Last week’s letters

17
1282

Should the ‘state religion’ of an independent Scotland be secularism ?

The recent upsurge of the press with regards to sectarianism as manifested in that ancient and revered tribal stooshie, the Old Firm Gemme, has led to the usual suspects blasting off on ‘the Curse of Scotland’.  Even on forums such as here and on blogs on the ‘national broadcaster’, we have had much halloing and whooping along the lines of shoes and Bovril.

(For those unfamiliar with this monologue by the great Glaswegian philosopher, it can be easily found with search engine terms “Billy Connolly Old Firm Shoes Bovril”).

I’ll start with a personal tale from a long time ago in a galaxy far, far away.  It may even be familiar to some of you.

I come from Edinburgh.  Some will argue that sectarianism isn’t a problem there.  I know that I wasn’t called any names based on the primary school that I went to, but that, as so many of us have experienced, suddenly, when we went up to the Big School from nursery, there were some missing faces from the sandpit and the reading corner.

They had gone off to their school.  My next door neighbour who was born within days of me was suddenly different, untouchable.  We lived no more than 20 yards apart.  I could see into his bedroom from my garden.  We didn’t speak to each other for 12 years until we met on the terraces at Easter Road one afternoon when we were both 17.

I’ve had a personal issue with religion since as far back as I could remember.  I could go on about a few specific reasons why but that is personal and not why I am writing this article.

But I have railed against religion ever since I was small.  I am not just an atheist.  I am a secularist.  I do not believe in a divine or supernatural being or power.  Here we are.  This is, literally, it.

And I want no part of religion in the governance or the societal structures of my country.

So, to the substance of the article.

I take for my text this morning the First Amendment to the Constitution of the United States of America.  Worth examining in full as it is much quoted and misquoted.

“Congress shall make no law respecting an establishment of religion, or prohibiting the free exercise thereof; or abridging the freedom of speech, or of the press; or the right of the people peaceably to assemble, and to petition the Government for a redress of grievances.”

Anybody see anything there that we wouldn’t want at the heart of the constitution of an independent Scotland?

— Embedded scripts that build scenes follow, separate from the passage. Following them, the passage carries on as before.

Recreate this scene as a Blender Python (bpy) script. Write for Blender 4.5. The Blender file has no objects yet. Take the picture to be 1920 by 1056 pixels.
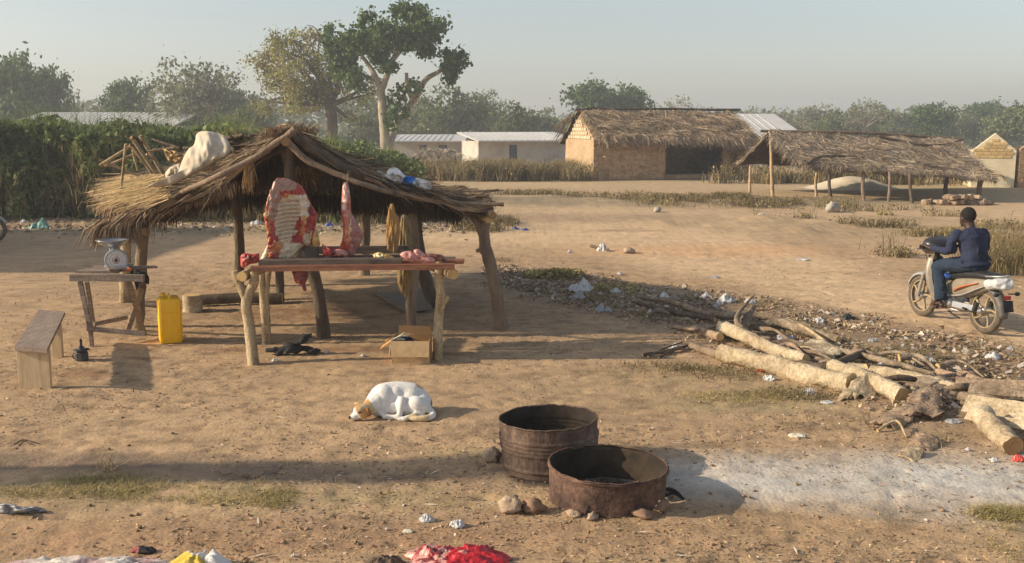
import bpy, bmesh, math, random
import numpy as np
from mathutils import Vector, Matrix, noise, Euler
sin, cos, pi, rad = math.sin, math.cos, math.pi, math.radians
R = random.Random(7)
SC = bpy.context.scene
COL = SC.collection
V = Vector

# ------------------------------------------------------------------ camera, light, sky
FPX, CAMH = 1900.0, 2.3                       # focal length in photo pixels, eye height in metres
PITCH = math.atan(291 / FPX)
cam_d = bpy.data.cameras.new('camera'); cam = bpy.data.objects.new('camera', cam_d); COL.objects.link(cam)
cam_d.sensor_width = 36; cam_d.lens = 36 * FPX / 1920; cam_d.clip_start = .05; cam_d.clip_end = 3000
cam.location = (0, 0, CAMH); cam.rotation_euler = (pi / 2 - PITCH, 0, 0)
SC.camera = cam
SUN_EL, SUN_AZ = rad(24), rad(5)              # light travels towards +X, turned a little towards +Y
ldir = V((cos(SUN_AZ) * cos(SUN_EL), sin(SUN_AZ) * cos(SUN_EL), -sin(SUN_EL)))
sd = bpy.data.lights.new('sun', 'SUN'); sun = bpy.data.objects.new('sun', sd); COL.objects.link(sun)
sd.energy = 4.7; sd.angle = rad(.8); sd.color = (1, .83, .61)
sun.rotation_euler = ldir.to_track_quat('-Z', 'Y').to_euler()
world = bpy.data.worlds.new('World'); SC.world = world; world.use_nodes = True
wn = world.node_tree; bg = wn.nodes['Background']
sky = wn.nodes.new('ShaderNodeTexSky'); sky.sky_type = 'NISHITA'; sky.sun_disc = False
sky.sun_elevation = SUN_EL
sky.sun_rotation = math.atan2(-ldir.x, -ldir.y)
sky.air_density = 1.05; sky.dust_density = 1.8; sky.ozone_density = 1.0; sky.altitude = 300
hs = wn.nodes.new('ShaderNodeHueSaturation'); hs.inputs['Saturation'].default_value = .60; wn.links.new(sky.outputs[0], hs.inputs['Color']); wn.links.new(hs.outputs[0], bg.inputs[0]); bg.inputs[1].default_value = .12
SC.view_settings.view_transform = 'Standard'; SC.view_settings.look = 'None'
SC.view_settings.exposure = .38; SC.view_settings.gamma = 1
SC.cycles.volume_bounces = 0
SC.cycles.max_bounces = 5; SC.cycles.diffuse_bounces = 3; SC.cycles.transparent_max_bounces = 6
SC.cycles.use_denoising = True

def Yv(v, z=0.0):
    a = PITCH + math.atan((v - 528) / FPX)
    return (CAMH - z) / math.tan(a)
def W(u, v, Y):                                # the point on the pixel's ray at world depth Y
    yc = -(v - 528) / FPX
    d = V(((u - 960) / FPX, cos(PITCH) + yc * sin(PITCH), -sin(PITCH) + yc * cos(PITCH)))
    return V((0, 0, CAMH)) + d * (Y / d.y)
def G(u, v, z=0.0):                            # the point on the pixel's ray at height z
    return W(u, v, Yv(v, z))
def PL(u, v, p0, n):                           # the point on the pixel's ray on a plane
    a = W(u, v, 1.0) - V((0, 0, CAMH)); o = V((0, 0, CAMH))
    return o + a * ((p0 - o).dot(n) / a.dot(n))
def ground_z(x, y):
    t = min(max((y - 54) / 34, 0), 1)
    return -1.15 * t * t * (3 - 2 * t)

# ------------------------------------------------------------------ helpers
ORG = {}
def tag(o, label=None, cat=None, group=None, kind=None):
    if label: o['label'] = label
    if cat: o['category'] = cat
    if group: o['group'] = group
    if kind: o['kind'] = kind
    return o
def thing(name, label, cat, loc=(0, 0, 0), group=None):
    o = bpy.data.objects.new(name, None); COL.objects.link(o); o.location = loc
    o.empty_display_size = .1
    ORG[o.name] = V(loc)
    return tag(o, label, cat, group)
def copy_tree(o, parent=None):
    c = o.copy(); COL.objects.link(c)
    if parent: c.parent = parent
    for ch in list(o.children): copy_tree(ch, c)
    return c
def nz(p, f=1.0): return noise.noise(V(p) * f)

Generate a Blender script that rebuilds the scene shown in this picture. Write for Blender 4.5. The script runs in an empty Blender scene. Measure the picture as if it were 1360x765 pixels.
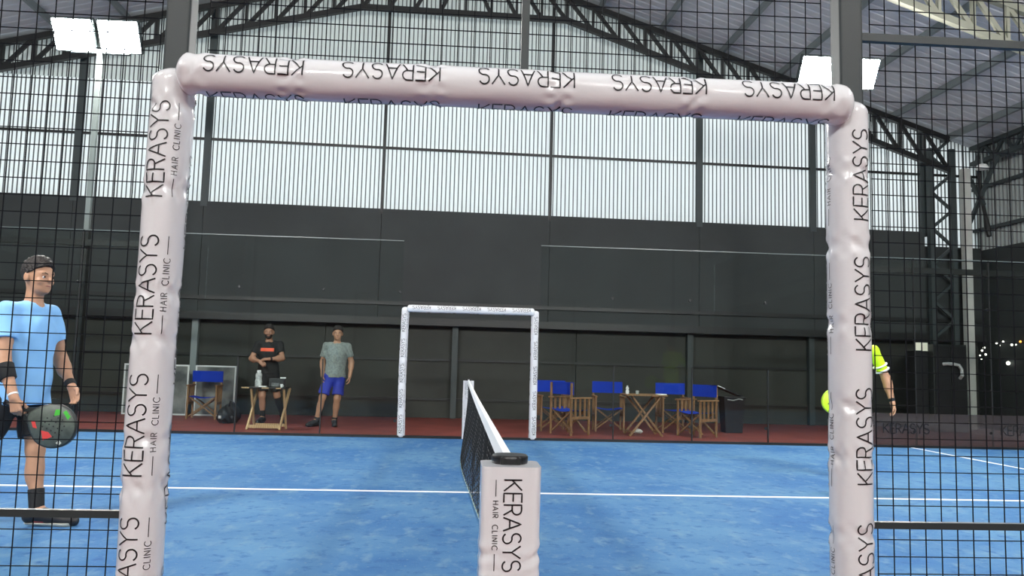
import bpy, math, random
import numpy as np
from mathutils import Vector, Matrix

random.seed(4)
SC = bpy.context.scene
COL = SC.collection
V = Vector

# ------------------------------------------------------------------ camera
CAM_LOC = (-0.1529, -2.2978, 1.1607)
YAW, PITCH, ROLL, FPX = 0.06322, 0.09330, 0.02556, 1064.1
cd = bpy.data.cameras.new('camera'); cam = bpy.data.objects.new('camera', cd); COL.objects.link(cam)
fw = V((math.sin(YAW)*math.cos(PITCH), math.cos(YAW)*math.cos(PITCH), math.sin(PITCH)))
rt = V((math.cos(YAW), -math.sin(YAW), 0)); up = rt.cross(fw)
r2 = rt*math.cos(ROLL) + up*math.sin(ROLL); u2 = up*math.cos(ROLL) - rt*math.sin(ROLL)
cam.matrix_world = Matrix(((r2.x, u2.x, -fw.x, CAM_LOC[0]), (r2.y, u2.y, -fw.y, CAM_LOC[1]), (r2.z, u2.z, -fw.z, CAM_LOC[2]), (0, 0, 0, 1)))
cd.sensor_width = 36.0; cd.lens = 36.0*FPX/1360.0; cd.clip_start = 0.02; cd.clip_end = 200
SC.camera = cam

# ------------------------------------------------------------------ sky and exposure
world = bpy.data.worlds.new('sky'); SC.world = world; world.use_nodes = True
bg = world.node_tree.nodes['Background']; bg.inputs[0].default_value = (0.86, 0.94, 1.0, 1); bg.inputs[1].default_value = 2.3
SC.view_settings.view_transform = 'Standard'; SC.view_settings.look = 'None'
SC.view_settings.exposure = 0.0; SC.view_settings.gamma = 1.0; SC.view_settings.use_curve_mapping = False
LAMP = 385.0          # radiance of the court floodlights (lamp builder below)

# ------------------------------------------------------------------ materials
MATS = {}
def _n(nt, typ, **kw):
    n = nt.nodes.new(typ)
    for k, v in kw.items(): setattr(n, k, v)
    return n
def mat(name, col, rough=0.6, metal=0.0, var=0.0, scale=8.0, col2=None, bump=0.0, bscale=40.0, spec=0.5, coat=0.0, emit=0.0):
    if name in MATS: return MATS[name]
    m = bpy.data.materials.new(name); m.use_nodes = True; nt = m.node_tree
    b = nt.nodes['Principled BSDF']
    b.inputs['Base Color'].default_value = (*col, 1); b.inputs['Roughness'].default_value = rough; b.inputs['Metallic'].default_value = metal
    b.inputs['Specular IOR Level'].default_value = spec; b.inputs['Coat Weight'].default_value = coat
    if emit:
        b.inputs['Emission Color'].default_value = (*col, 1); b.inputs['Emission Strength'].default_value = emit
    if var or bump or col2:
        tc = _n(nt, 'ShaderNodeTexCoord')
    if var or col2:
        no = _n(nt, 'ShaderNodeTexNoise'); no.inputs['Scale'].default_value = scale; no.inputs['Detail'].default_value = 5
        nt.links.new(tc.outputs['Object'], no.inputs['Vector'])
        mx = _n(nt, 'ShaderNodeMix', data_type='RGBA')
        c2 = col2 if col2 else tuple(c*(1-var) for c in col)
        mx.inputs[6].default_value = (*col, 1); mx.inputs[7].default_value = (*c2, 1)
        mr = _n(nt, 'ShaderNodeMapRange'); mr.inputs[1].default_value = 0.35; mr.inputs[2].default_value = 0.65
        nt.links.new(no.outputs['Fac'], mr.inputs[0]); nt.links.new(mr.outputs[0], mx.inputs[0])
        nt.links.new(mx.outputs[2], b.inputs['Base Color'])
    if bump:
        n2 = _n(nt, 'ShaderNodeTexNoise'); n2.inputs['Scale'].default_value = bscale; n2.inputs['Detail'].default_value = 4
        nt.links.new(tc.outputs['Object'], n2.inputs['Vector'])
        bp = _n(nt, 'ShaderNodeBump'); bp.inputs['Strength'].default_value = bump; bp.inputs['Distance'].default_value = 0.01
        nt.links.new(n2.outputs['Fac'], bp.inputs['Height']); nt.links.new(bp.outputs[0], b.inputs['Normal'])
    MATS[name] = m
    return m
def wood(name, c1, c2):
    if name in MATS: return MATS[name]
    m = mat(name, c1, 0.55); nt = m.node_tree; b = nt.nodes['Principled BSDF']
    tc = _n(nt, 'ShaderNodeTexCoord'); w = _n(nt, 'ShaderNodeTexWave'); w.inputs['Scale'].default_value = 9; w.inputs['Distortion'].default_value = 6; w.inputs['Detail'].default_value = 3
    mx = _n(nt, 'ShaderNodeMix', data_type='RGBA'); mx.inputs[6].default_value = (*c1, 1); mx.inputs[7].default_value = (*c2, 1)
    nt.links.new(tc.outputs['Object'], w.inputs['Vector']); nt.links.new(w.outputs['Fac'], mx.inputs[0]); nt.links.new(mx.outputs[2], b.inputs['Base Color'])
    return m
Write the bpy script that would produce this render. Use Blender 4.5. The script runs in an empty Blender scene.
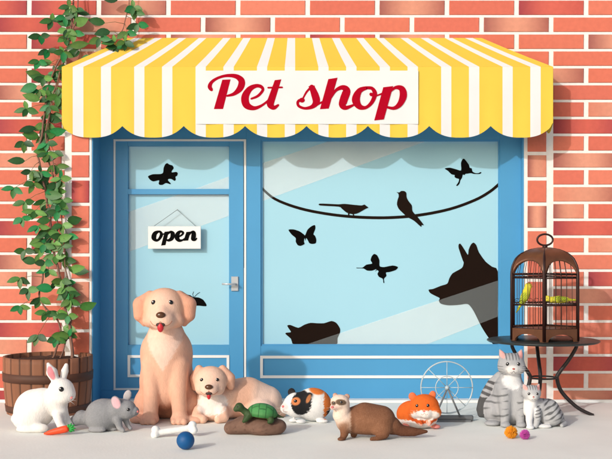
import bpy, bmesh, math, random
import numpy as np
from mathutils import Vector, Matrix
random.seed(7)
rng = np.random.default_rng(5)
SC = bpy.context.scene
COL = SC.collection
R = math.radians

# ------------------------------------------------------------------ camera frame
D, S0, HZ = 8.0, 0.0075, 250.0          # metres from wall, metres per photo pixel at the wall, horizon row
HC = (402 - HZ) * S0                     # eye height above the pavement
def K(Y): return S0 * (D - Y) / D
def P(u, v, Y=0.0):
    k = K(Y)
    return Vector(((u - 306) * k, -Y, HC + (HZ - v) * k))
def GY(v): return D * (1 - 152.0 / (v - HZ))   # distance from the wall of a pavement point

# ------------------------------------------------------------------ colour
def lin(c):
    c = c / 255.0
    return c / 12.92 if c <= 0.04045 else ((c + 0.055) / 1.055) ** 2.4
def C(r, g, b, k=0.8): return (lin(r) * k, lin(g) * k, lin(b) * k)

# ------------------------------------------------------------------ materials
def new_mat(name):
    m = bpy.data.materials.new(name); m.use_nodes = True
    return m, m.node_tree, m.node_tree.nodes['Principled BSDF']
def mat(name, col=None, rough=0.6, metal=0.0, bump=0.0, bscale=40.0, var=0.0, vscale=8.0, spec=0.4, coat=0.0, stretch=None):
    """procedural paint: flat or attribute colour, broken up by noise, with a noise bump"""
    m, nt, b = new_mat(name)
    N, L = nt.nodes, nt.links
    b.inputs['Roughness'].default_value = rough
    b.inputs['Metallic'].default_value = metal
    b.inputs['Specular IOR Level'].default_value = spec
    b.inputs['Coat Weight'].default_value = coat
    tc = N.new('ShaderNodeTexCoord')
    src = tc.outputs['Object']
    if stretch:
        mp = N.new('ShaderNodeMapping'); mp.inputs['Scale'].default_value = stretch
        L.new(src, mp.inputs['Vector']); src = mp.outputs['Vector']
    if col is None:
        at = N.new('ShaderNodeAttribute'); at.attribute_name = 'Col'; base = at.outputs['Color']
    else:
        rg = N.new('ShaderNodeRGB'); rg.outputs[0].default_value = (*col, 1); base = rg.outputs[0]
    if var > 0:
        nz = N.new('ShaderNodeTexNoise'); nz.inputs['Scale'].default_value = vscale; nz.inputs['Detail'].default_value = 5
        L.new(src, nz.inputs['Vector'])
        mr = N.new('ShaderNodeMapRange'); mr.inputs[1].default_value = 0.3; mr.inputs[2].default_value = 0.7
        mr.inputs[3].default_value = 1 - var; mr.inputs[4].default_value = 1 + var
        L.new(nz.outputs['Fac'], mr.inputs[0])
        hs = N.new('ShaderNodeVectorMath'); hs.operation = 'SCALE'
        L.new(base, hs.inputs[0]); L.new(mr.outputs[0], hs.inputs['Scale']); base = hs.outputs[0]
    L.new(base, b.inputs['Base Color'])
    if bump > 0:
        n2 = N.new('ShaderNodeTexNoise'); n2.inputs['Scale'].default_value = bscale; n2.inputs['Detail'].default_value = 4
        L.new(src, n2.inputs['Vector'])
        bp = N.new('ShaderNodeBump'); bp.inputs['Strength'].default_value = bump; bp.inputs['Distance'].default_value = 0.01
        L.new(n2.outputs['Fac'], bp.inputs['Height']); L.new(bp.outputs[0], b.inputs['Normal'])
    return m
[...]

Regardless of this, religion is at the heart of American life and society.  No president in modern times has ever been elected without professing a deep and personal faith that Jesus Christ is his personal saviour.  The president is sworn into office on a Bible, and Barack Obama was famously asked at the end of his oath, “So help you God?”

Despite the best efforts towards making the great events of life civil rather than religious, we all have been to matches, hatches and dispatches, mouthed with degrees of enthusiasm or participation the songs and rituals.

So, cutting a long article short and mindful that the discussion comes from the readers and not the writer, my points are these.

The place of religion in Scottish life goes back long before the first Christian missionaries set foot on these shores.  We cannot do anything other, however, than acknowledge that much of what Scotland is today was built on from the foundations laid by the Church.  From the time of the Bruce through to the Covenant, the Reformation and the Enlightenment, the Christian Church in Scotland has been a part of it.

I would like to see the government of an independent Scotland be divorced from religion.  I don’t want the first independent parliament “kirked”.  Or even “mosqued”, “synagogued” or “templed”.

I would like the parents to educate their sons and daughter in religion or lack thereof at their own choice and time and not in the classroom other than as an academic subject.

Believe or don’t believe.  Yes, have that choice enshrined in our law from the day that the Saltire flies proud above the Castle.  But that time would be the time to separate the churches and the state forever.

Our new Scotland will not be very different from the old.  Visit an independent Scotland in a time machine.  Glasgow will still be Glasgow.  Edinburgh will still be Edinburgh.

I want that separation into us and them at age five to stop and our children to be educated together.  Black, white, brown, red, purple, Hindu, Jew, Buddhist, Sikh, Jedi, Protestant or Catholic.

I feel that there is a fundamental problem.  It’s us and them.  Whether that be Highlander vs Lowlander, East vs West, Weedgie vs Edimbourgoise.  Religion and a split education system is only part of the problem.

We are too small a country to be divided!

We have too many other problems than to add division.  The “politics” played by certain political parties that encourage and enhance “divide and rule” are a shadow and a stain on a modern society.

It’s time for a new Enlightenment in an independent Scotland.  A secular Scotland where man and woman and child come before God.

Because we are all Jock Tamson’s Bairns.